Economist Roubini: $100 Crude Oil Would Hurt Economic Recovery

(image: nypost.com)
Prominent economist Nouriel Roubini warned that rising oil prices are likely to hinder economic recovery, Reuters reported yesterday. “The price increase we have seen is too much, too fast,” Roubini said at a commodities conference in New York. “Part of the rise may be justified by global economic recovery…but going from $30 to $80 [per barrel] when demand for oil is down to 2005 levels is very difficult to justify.”
Over the last several months, US crude prices have jumped nearly 150 percent to above $80 after hitting a 2009 low of $32.70 per barrel in January. While many traders happily attribute the price increase to an improving economy, others have argued that oil’s latest rally is fueled by a weak dollar, speculation, and unjustified optimism. “Think what happened to oil last year,” Roubini said. “It went up not because of fundamental reasons like demand, but because of a bubble.” Indeed, crude inventories are approaching multi-year highs in the United States, the world’s biggest oil consumer, even as demand goes down.
“If oil goes to $100 today, it will have the same effect on the global economy as what $147 oil had last year,” said Roubini, referring to the staggering price of oil just before the US financial crisis escalated into a global recession in 2008. “Today we have new bubbles because of a wall of liquidity created by the massive dollar carry trade,” Roubini told his audience on Wednesday, referring to investors’ use of a weak dollar to buy high-yielding assets.

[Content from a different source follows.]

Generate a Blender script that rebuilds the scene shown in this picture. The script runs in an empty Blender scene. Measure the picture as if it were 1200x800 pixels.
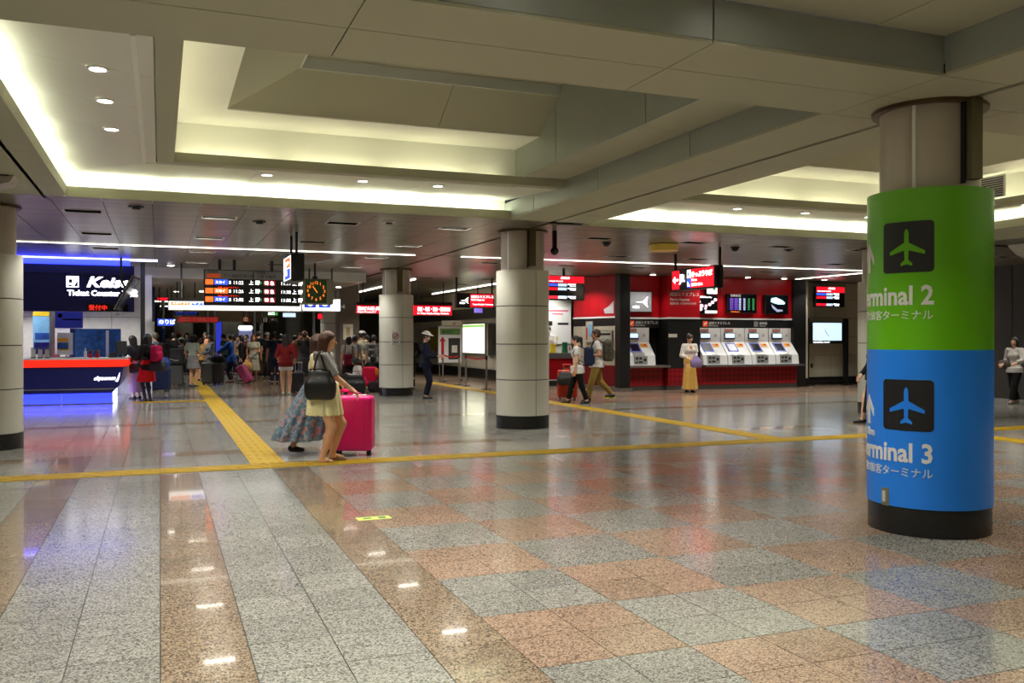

Roubini, an economics professor at New York University, is best known for predicting the unraveling of the housing market and the credit crisis. In 2005, Roubini argued that home prices were riding a speculative wave that would soon sink the economy. In September 2006, he warned that the United States will likely “face a once-in-a-lifetime housing bust, an oil shock, sharply declining consumer confidence, and, ultimately, a deep recession.”